Friday, April 1, 2016

IMOCA. Moustache ou pas? Clip hélico - Mono 60 Edmond de Rothschild dans la brise (30 noeuds) - VI

IMOCA. Moustache ou pas?
That is the question? At least for the way it's presented, or with something else?

- Vendee Globe Race 2016. The most exciting event in sailboat racing, going around the world single-handed aboard sophisticated 60' machines, without stop nor assistance, and the last time in 78 days, 4 years ago.
- This year, the last generation of boats is with foils, lifting the hull to reduce displacement and drag, with the aim to increase performance. The problem, the older boats have won all the major races since the last edition according to the VendeeGlobe Organization. For an introduction, the video of the Edmond de Rothschild makes you appreciate what is involved.

- My own interest in foils, besides keels and rudders, happened when I ran across the Palmquist's Patent in the late '80s. What would be called DSS today, being something very similar in most aspects. At the time, I designed the Monomaran following the principles of the original patent but adopted a different hull shape.

- Then came a 30' with variable geometry, pushing the side daggerboard to the stern to compensate for the diverse positions of the swing keel. Admittedly something that would need some serious trials and error. I think that stern location could be of benefit to powerboats. (see older Post: L'Aileron).

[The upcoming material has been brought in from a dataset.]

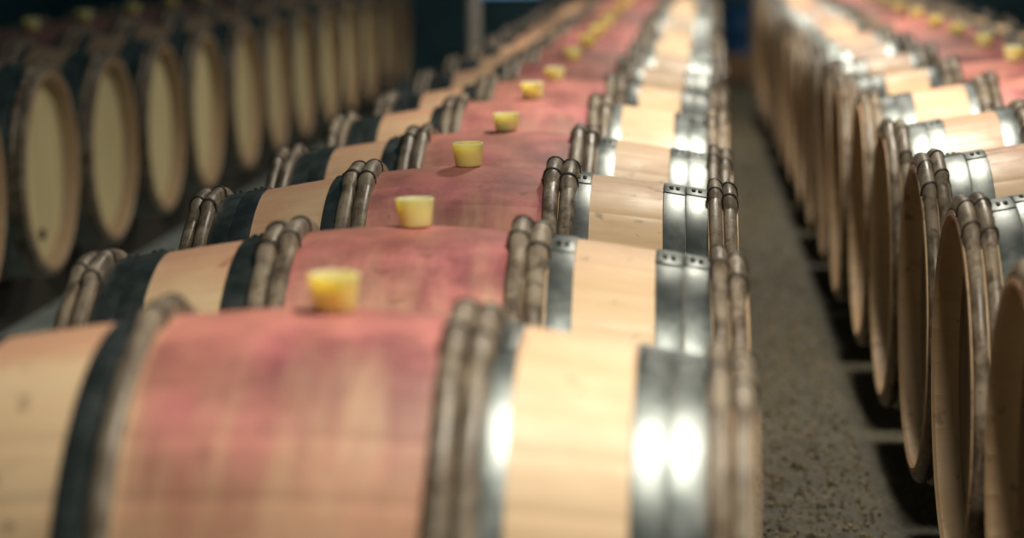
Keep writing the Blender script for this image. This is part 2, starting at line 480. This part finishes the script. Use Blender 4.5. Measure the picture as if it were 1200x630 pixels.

- Then came one IMOCA study with curved foils. The rules allow for 5 appendages and where previously we had straight daggerboards to fight leeway, they became curved to add lift. For more information, see older Post: Vendee Globe 2012.

- Then came last America's Cup with foiling, catamarans barely touching the water; the closest to airlift. I used the same kind of foils on an IMOCA rendering. The conventional daggerboard is bent in half to give both lift and resistance to drifting. The problem came with the need to close the foil flush with the hull. Implicating the build of internal boxes to receive the two arms; one to be deployed, the other one to close the hull. A complicated system, see older Post: Amica 60 Shape and the America's Cup 2013.

- After the above and the video maybe you want to see mustache(s) on IMOCA's boats. Two examples. Safran and Rothschild. One is retracted, the other is deployed into position. The inboard end to lift the boat, the outboard to prevent sagging sideways with its vertical tongue. It is not hard to see that you need serious construction and reinforcement to take on the loads. The last Transat did not bode well for the system. Of the new boats fitted with mustaches, only one managed to finish the race.

- Considering all the above of the current crop, maybe there is another venue. Affronting a Vendee Globe is prone to offer plenty of opportunities for breakage between all the appendages. My proposition is to dial down and fit what is, in fact, an old fashion leeboard. Articulated on the outside of the hull and fitted with a fuse line to retract against the shell. Imoca boats are not the best approach to test considering the expense, but I am using the current coverage to advance with the proposition and its extension to another type of sailboats.

- For this project, the length of the daggerboard as seen on many Imoca's 60 is the starting point. It's area, depth is as efficient as possible to counteract leeway. Certainly compared to the vertical part of the Moustache as seen on the new boats. There is no need to curve the board, the sideboard creates the foiling lift. This type of boats are sailing at a high angle of heel and the topsides and daggerboard will duplicate that angle.

- The plank board set perpendicular in this example will have to be studied with a prototype or tank testing to establish its proper height, angle, and shape built into the dagger.



  1. Nice works !
    Best regards.
    Jean-marc NOURRY

  2. Thank you. Would be nice to try on a Mini Transat!

  3. Very great post. I simply stumbled upon your blog and wanted to say that I have really well Seafarer repairs. After all I’ll be subscribing on your feed and I am hoping you write again very soon!

  4. Thank you Charlie. Cannot wait for the Vendee 2016!